Hello, @till ,
I don’t think the quality score is currently displayed.
What’s happening with this feature, which started six months ago?
Hello, @eneerhut
Is there some information to publish about the fact that the quality score is no longer displayed on Mapillary Web?
The article on processing quality scores doesn’t seem to be of interest to anyone right now, so I decided to understand that the feature has already been discontinued.
without notice removed. Great.
Neither the person who introduced this feature nor the top of the organization responds even by tagging, so they would like to hide this.
Winter
is back to the northern hemisphere. And, like every season, we see an ever increasing influx of useless bad quality imagery, like night time, rainy, foggy, and blurry imagery. I do not want to shame anybody but I just wish that QA would do a better job fighting bad image quality. Bad image quality is a pain in so many aspects. It not only is awful to view but also eats up valuable platform resources, clutters the map, and ultimately costs real
money and time for everybody, including Mapillary and users. Image quality in mapping is not a matter of pretty or not but a matter of efficiency, effectiveness, and cost.
Furthermore, as you can see here, text overlays can indeed negatively impact other images and the platform overall. In these examples, 3D reconstruction has been messed up completely. Note also the tiny pie slice in the fov indicator and the greatly off set orange computed location. It means that 3D reconstruction was unable to properly compute lens parameters despite near perfect GPS data.
And honestly, I will not buy any cheap dismissive explanation that more imagery in such areas is going to automagically rectify this situation. Well, maybe it will, eventually. Who knows? But, it should not be this way in the first place. The question actually is whether QA even cares for the Mapillary ToU?
This is a good point. We can also do more programmatically here (e.g. use CV to detect that an image is of poor quality - say dark, blurry etc) or use heuristics like the time the image was taken relative to sundown on that date. These are good opportunities to improve the quality - we’ll add this sort of work to the backlog.
Right, this could be a good and relatively easy to implement start to filter out at least night time imagery because it is quite cheap to compute sunrise and sunset times for every position on the globe for like ±millions of years. The upload tools could issue a warning in such cases and also give contributors the option to override any such warnings.
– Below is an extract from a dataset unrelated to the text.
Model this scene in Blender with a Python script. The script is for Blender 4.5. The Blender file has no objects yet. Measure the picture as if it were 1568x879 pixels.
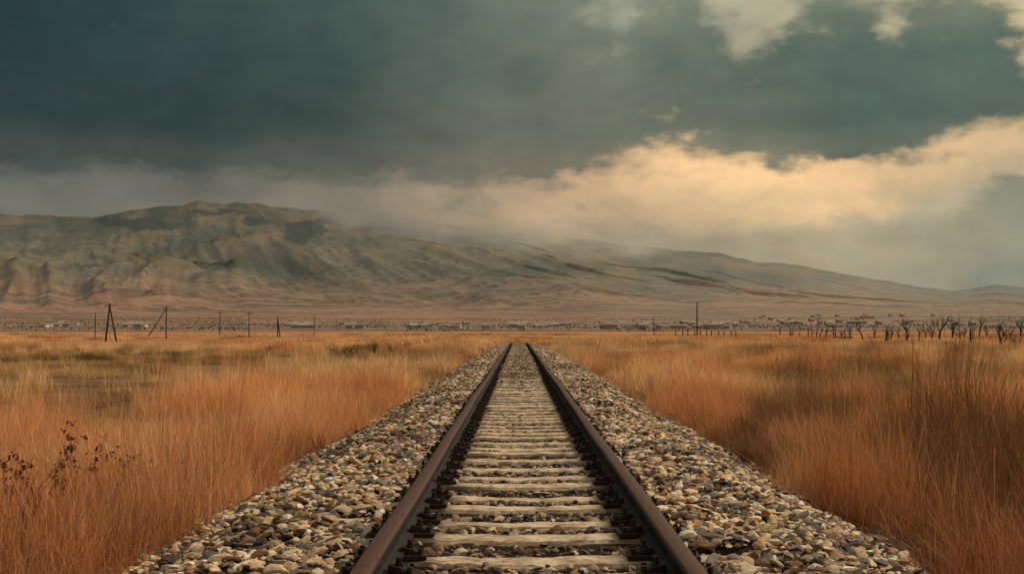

Ideally, one would probably want to scrutinize imagery for other criteria on the edge as well because like with every database, there is more value in having a database of clean data than having a heap of garbage data that has to be filtered on every query later. Imho it is unfortunate that the Mapillary dataset is currently more of a mixed bag than a clean database.
Agreed - we can run these heuristics on already uploaded imagery as well and surface the “best” imagery more prominently - all good items for the backlog.